08 March 2023

posting here

keeps my interest from flagging, so here we are. It's colder this week during the day- sunny but just around fifty degrees, so I haven't been putting plants out. Today I weeded one more raised garden bed, clearing up leaves that had blown in around them, and hauled a bucketful to the compost pile. Most of what I yanked up was purple dead nettle- it's thick through all the beds. Regretting that I let it grow so much. I don't make tortillas from scratch anymore, and never found another way I like to eat it . . . This weeding plus a short walk (two blocks) wore me out. Sigh. 
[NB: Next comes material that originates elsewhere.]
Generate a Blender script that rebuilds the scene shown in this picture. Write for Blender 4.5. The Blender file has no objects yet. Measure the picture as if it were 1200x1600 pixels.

So here's nostalgia pics from the year before my ankle injury. I hope it will look like this again someday! Full of thriving herbs. I'm sure the tarragon (center here), sorrel (back left) and lemon balm will revive- I've seen green leaves under the leaf mulch on the lemon balm. But the deer have eaten my sorrel.
and the green onions didn't come back- I had replanted some in 2022 but they didn't make it. This pic is from the year before
I miss having good leeks. My best ones were never as thick as you get in the grocery store- but they were fresh and always on hand.
The previous years' leeks in two newer beds were skimpy. I realize now I made a mistake when I put up the last three beds- layering with newspaper shreds and chipped cardboard okay, putting in broken sticks nope. Thinking back now I realize all the plants in those three beds had been sub-par. Wood chips on top of the bed for mulch I think works fine, having it mixed into or under the soil it probably steals nitrogen. At least, that's my guess. 

The garlics that shared the leek bed last year did just okay. One of my daughter's friends saw my small garlic heads on the counter and laughed: "I've never seen such tiny garlics!" Yeah. And they didn't cure properly, of all the garlics I dug up in fall, two-thirds or more rotted. Want to try growing them again, but I'll have to buy anew in fall- none of mine were worth replanting.